Il duello tra i Sabre e i MiG-15 fu anche l’ultimo grande scontro dogfight, combattuto tra piloti che cercavano di portarsi nella posizione ideale per abbattere l’avversario prima che questo riuscisse a fare lo stesso. Sotto tale punto di vista fu una guerra straordinariamente antiquata, non diversa dai duelli aerei del primo conflitto mondiale.

Nel volgere di pochi anni sarebbero entrati in linea i missili aria-aria che avrebbero surclassato i combattimenti a colpi di cannone. Un vantaggio tecnologico spesso sterilizzato da regole d’ingaggio assurde, come quella che nel Viet-Nam imponeva ai piloti degli F-4 Phantom di non sparare prima di avere identificato a vista il proprio obiettivo, a una distanza alla quale l’ingaggio missilistico diventava impossibile e si doveva tornare al dogfight.

Quella delle regole d’ingaggio politiche fu una tematica introdotta in Corea, con l’obbligo di ignorare il territorio cinese da cui veniva continuamente rigenerata la spinta offensiva comunista, proseguita in Viet-Nam e sotto diversi aspetti anche nelle guerre al terrorismo del Ventunesimo secolo. Un altro primato della guerra di Corea, dove lo scontro militare da vincere passò in secondo piano rispetto al problema politico da gestire. Con l’ovvia perdita di rilevanza di ogni possibile superiorità tecnologica.

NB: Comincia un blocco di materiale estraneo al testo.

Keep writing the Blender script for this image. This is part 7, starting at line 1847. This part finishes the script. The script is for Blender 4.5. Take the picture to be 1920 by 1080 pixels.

Gli anni Cinquanta videro l’immissione in ruolo di decine di modelli di aerei a reazione, sviluppati sulle teorie pensate ancora durante il conflitto mondiale. Alcuni non superarono la prova del fuoco e vennero radiati entro pochi anni, altri come il Sabre rimasero in servizio nelle successive versioni e in vari Paesi fino agli anni Settanta.

In generale, fu il banco di prova per sviluppare quei concetti, tattiche e linee di comando che avrebbero poi caratterizzato il fronte aereo della guerra fredda, facendone un tassello fondamentale del modo – spesso sclerotico – in cui vennero affrontati i successivi conflitti.